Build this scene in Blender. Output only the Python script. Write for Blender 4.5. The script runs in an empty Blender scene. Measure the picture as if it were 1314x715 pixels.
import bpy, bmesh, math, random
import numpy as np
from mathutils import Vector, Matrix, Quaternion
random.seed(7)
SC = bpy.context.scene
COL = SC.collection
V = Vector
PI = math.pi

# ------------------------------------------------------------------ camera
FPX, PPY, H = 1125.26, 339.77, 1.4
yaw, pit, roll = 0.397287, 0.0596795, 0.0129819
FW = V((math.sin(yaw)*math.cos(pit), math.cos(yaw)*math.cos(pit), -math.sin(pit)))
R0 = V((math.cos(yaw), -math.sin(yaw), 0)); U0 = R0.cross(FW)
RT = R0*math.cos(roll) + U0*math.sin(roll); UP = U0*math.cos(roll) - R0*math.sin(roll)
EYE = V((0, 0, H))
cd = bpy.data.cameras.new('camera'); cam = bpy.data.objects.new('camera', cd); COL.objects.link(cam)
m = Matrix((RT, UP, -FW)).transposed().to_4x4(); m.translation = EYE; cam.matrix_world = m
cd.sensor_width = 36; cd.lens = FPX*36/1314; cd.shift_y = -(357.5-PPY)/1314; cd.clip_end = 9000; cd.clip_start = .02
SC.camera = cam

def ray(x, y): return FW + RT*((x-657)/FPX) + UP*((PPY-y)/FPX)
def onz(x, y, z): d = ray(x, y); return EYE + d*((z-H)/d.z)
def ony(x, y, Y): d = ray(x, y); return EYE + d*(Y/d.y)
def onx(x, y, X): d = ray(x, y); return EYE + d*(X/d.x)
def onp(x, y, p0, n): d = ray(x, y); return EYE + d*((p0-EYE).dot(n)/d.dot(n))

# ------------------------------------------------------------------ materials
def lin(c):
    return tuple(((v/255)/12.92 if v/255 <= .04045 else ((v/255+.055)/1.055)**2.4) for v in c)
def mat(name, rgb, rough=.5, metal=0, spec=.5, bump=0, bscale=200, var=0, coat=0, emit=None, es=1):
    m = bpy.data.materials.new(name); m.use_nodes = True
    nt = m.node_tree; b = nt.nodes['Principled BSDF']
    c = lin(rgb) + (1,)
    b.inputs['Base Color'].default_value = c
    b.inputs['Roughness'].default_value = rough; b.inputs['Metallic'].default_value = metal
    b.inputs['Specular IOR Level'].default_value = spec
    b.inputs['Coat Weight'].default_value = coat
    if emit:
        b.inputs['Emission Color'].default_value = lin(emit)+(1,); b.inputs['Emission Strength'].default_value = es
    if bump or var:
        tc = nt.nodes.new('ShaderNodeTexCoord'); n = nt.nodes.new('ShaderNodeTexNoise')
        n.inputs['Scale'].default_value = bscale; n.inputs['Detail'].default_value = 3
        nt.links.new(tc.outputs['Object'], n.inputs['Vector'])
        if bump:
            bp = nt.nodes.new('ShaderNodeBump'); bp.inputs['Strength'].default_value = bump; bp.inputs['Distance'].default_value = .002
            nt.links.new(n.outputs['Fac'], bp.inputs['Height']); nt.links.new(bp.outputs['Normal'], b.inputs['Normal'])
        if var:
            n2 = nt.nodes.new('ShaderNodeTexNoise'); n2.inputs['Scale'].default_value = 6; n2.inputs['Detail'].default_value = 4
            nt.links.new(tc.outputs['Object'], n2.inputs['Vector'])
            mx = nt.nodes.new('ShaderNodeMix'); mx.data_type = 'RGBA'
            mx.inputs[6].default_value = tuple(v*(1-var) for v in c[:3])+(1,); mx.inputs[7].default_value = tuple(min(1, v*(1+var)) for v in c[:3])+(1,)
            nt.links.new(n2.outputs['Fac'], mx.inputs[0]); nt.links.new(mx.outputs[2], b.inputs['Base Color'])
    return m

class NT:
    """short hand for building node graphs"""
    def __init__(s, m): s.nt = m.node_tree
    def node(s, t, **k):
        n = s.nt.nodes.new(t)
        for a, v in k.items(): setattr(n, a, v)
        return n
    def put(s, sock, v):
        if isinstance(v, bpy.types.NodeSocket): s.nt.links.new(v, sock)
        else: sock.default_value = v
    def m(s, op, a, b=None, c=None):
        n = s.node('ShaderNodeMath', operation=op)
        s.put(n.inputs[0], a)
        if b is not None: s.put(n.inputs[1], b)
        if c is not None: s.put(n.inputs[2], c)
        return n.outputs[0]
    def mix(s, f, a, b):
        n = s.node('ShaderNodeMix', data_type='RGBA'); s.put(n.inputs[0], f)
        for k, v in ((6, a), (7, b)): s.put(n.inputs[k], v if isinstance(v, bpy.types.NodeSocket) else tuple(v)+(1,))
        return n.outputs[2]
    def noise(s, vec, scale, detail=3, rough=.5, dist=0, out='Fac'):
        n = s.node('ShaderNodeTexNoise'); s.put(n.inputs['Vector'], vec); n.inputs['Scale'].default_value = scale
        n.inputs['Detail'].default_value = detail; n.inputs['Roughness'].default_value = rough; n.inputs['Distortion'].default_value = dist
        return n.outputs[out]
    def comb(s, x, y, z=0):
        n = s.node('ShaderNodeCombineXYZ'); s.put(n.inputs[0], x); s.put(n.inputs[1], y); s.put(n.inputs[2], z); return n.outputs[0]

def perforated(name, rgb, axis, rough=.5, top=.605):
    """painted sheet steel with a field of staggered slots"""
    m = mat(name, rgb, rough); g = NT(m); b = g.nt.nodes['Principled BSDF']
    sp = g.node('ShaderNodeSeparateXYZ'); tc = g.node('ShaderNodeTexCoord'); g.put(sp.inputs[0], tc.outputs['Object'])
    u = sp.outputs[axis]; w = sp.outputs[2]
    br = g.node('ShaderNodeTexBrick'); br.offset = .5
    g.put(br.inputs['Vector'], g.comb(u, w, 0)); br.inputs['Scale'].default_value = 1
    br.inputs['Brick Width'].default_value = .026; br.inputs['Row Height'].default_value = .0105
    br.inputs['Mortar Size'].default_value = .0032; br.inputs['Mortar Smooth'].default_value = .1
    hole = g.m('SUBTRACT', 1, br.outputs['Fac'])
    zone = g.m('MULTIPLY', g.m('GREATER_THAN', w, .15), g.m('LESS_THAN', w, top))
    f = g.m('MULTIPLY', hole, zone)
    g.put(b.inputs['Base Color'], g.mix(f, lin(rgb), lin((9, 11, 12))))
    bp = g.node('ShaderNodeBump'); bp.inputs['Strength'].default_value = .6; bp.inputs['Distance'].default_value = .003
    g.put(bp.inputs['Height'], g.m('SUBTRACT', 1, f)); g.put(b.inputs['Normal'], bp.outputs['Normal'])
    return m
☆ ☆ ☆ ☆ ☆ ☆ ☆
• **What needs to be done**
Print the material above verbatim, first line through the line containing "PI = math.pi", both included.

• **Task result**
Build this scene in Blender. Output only the Python script. Write for Blender 4.5. The script runs in an empty Blender scene. Measure the picture as if it were 1314x715 pixels.
import bpy, bmesh, math, random
import numpy as np
from mathutils import Vector, Matrix, Quaternion
random.seed(7)
SC = bpy.context.scene
COL = SC.collection
V = Vector
PI = math.pi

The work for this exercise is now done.